All things is a lot of things! And notice the implication of the reconciliation of the cross extends to “things on earth.”

Paul is clear: there are material implications of these spiritual realities. The Great Commission Jesus gave the eleven in Matthew 28 is to all nations, in Greek ethnos-ἔθνος, not just all individuals (transformed individuals transform nations!). And they were to first baptize them, and then teach them to obey everything he had commanded them. I challenge any pre or a-mill Christian to carefully go through just the gospels (this “everything” command applies to the rest of the New Testament as well) and tell me that what Jesus commands will not transform and renew cultures and civilizations. It has to

Unfortunately, over the last few hundred years a dualistic Pietism has exerted a huge influence on Evangelical Christianity, with Christians valuing upper story spiritual things over lower story supposedly non-spiritual things. To the contrary, the Bible teaches what the Puritans of old believed, that true Christians are the agents of Christ’s renewing activity for all of life, the family, church, state, business, art, education, every single thing.

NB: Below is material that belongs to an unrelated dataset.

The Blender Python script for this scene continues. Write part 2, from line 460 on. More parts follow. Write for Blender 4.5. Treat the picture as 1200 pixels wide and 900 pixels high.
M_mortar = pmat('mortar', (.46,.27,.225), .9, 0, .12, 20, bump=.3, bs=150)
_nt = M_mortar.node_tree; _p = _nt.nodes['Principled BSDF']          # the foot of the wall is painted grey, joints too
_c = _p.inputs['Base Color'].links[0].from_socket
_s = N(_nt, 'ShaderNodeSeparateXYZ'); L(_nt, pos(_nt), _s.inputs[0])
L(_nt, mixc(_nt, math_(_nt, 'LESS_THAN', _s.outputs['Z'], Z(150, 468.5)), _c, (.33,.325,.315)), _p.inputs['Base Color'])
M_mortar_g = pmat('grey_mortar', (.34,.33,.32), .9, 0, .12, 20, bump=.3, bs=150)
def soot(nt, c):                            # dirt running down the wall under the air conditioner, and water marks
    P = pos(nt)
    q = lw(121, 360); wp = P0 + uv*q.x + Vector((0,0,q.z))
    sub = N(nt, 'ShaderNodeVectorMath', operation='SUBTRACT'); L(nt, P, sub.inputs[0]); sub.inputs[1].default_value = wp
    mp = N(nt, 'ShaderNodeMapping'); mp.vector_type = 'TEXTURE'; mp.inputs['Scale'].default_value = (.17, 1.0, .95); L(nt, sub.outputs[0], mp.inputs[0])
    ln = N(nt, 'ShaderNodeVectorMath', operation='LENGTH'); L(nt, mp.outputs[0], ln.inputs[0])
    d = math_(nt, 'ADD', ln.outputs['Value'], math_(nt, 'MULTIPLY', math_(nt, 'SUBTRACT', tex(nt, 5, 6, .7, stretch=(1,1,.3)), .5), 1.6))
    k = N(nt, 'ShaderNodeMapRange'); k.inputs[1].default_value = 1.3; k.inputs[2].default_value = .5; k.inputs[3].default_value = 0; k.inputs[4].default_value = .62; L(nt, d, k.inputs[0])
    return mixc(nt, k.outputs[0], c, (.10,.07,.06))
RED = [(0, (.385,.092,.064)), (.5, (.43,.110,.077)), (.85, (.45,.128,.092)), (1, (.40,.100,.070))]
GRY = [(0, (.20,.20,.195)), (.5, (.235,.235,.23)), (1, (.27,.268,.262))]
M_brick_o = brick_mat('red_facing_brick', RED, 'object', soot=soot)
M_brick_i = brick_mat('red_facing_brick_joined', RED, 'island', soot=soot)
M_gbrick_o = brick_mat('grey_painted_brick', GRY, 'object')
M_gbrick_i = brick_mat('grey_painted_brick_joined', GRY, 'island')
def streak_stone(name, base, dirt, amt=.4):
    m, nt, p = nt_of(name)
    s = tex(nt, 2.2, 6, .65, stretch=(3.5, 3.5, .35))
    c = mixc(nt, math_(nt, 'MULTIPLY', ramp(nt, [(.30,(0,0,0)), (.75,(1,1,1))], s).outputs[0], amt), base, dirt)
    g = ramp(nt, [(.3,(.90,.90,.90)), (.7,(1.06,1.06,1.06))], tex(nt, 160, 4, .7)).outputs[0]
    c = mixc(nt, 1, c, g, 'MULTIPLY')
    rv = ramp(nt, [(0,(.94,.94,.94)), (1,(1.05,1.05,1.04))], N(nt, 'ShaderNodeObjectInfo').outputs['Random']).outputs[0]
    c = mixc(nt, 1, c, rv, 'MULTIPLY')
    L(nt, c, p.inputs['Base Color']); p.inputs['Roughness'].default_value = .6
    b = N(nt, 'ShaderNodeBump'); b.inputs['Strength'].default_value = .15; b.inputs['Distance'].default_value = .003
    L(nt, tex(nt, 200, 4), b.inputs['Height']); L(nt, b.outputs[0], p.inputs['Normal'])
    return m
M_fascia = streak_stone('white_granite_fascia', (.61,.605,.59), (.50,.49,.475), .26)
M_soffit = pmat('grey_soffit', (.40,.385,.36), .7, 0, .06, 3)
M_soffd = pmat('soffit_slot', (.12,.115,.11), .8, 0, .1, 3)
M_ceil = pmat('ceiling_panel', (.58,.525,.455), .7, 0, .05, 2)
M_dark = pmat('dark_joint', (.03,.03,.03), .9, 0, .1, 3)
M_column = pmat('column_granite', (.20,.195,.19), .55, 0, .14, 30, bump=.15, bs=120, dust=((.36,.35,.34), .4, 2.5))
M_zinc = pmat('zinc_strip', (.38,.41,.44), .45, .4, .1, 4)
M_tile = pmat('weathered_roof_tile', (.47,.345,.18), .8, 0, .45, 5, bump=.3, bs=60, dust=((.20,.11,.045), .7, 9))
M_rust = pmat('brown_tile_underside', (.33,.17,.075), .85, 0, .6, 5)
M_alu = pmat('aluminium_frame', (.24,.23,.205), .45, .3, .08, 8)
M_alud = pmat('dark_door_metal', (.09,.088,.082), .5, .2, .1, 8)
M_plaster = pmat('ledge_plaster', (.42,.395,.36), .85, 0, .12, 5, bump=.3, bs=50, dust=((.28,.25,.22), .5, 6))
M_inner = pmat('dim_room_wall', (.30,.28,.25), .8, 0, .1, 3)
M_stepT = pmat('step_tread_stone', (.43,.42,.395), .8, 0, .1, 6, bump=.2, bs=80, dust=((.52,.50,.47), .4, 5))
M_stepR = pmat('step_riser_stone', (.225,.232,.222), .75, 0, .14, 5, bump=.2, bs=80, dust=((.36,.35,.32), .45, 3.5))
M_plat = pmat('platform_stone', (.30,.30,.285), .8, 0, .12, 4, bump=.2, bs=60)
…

In I Corinthians 5:17 Paul points to the salvific transforming power of what Christ accomplished on the cross.  He says, “if anyone is in Christ, the new creation has come: The old has gone, the new has come.” I always thought of this as just referring to the person who is the new creation, but as new creations we are in a real way renewing this fallen creation because Christ came not just to save us, but the entire world! And we do this with our Lord who reigns over all of it. Paul says in I Corinthians 15:25 and 26, “For he must reign until he has put all his enemies under his feet. The last enemy to be destroyed is death.” We are currently living in the “until,” and as his kingdom goes forth, we are his instruments, his body, to put those enemies under his feet. This is why I am optimistic and excited because the victory of God in Christ is guaranteed now and forever!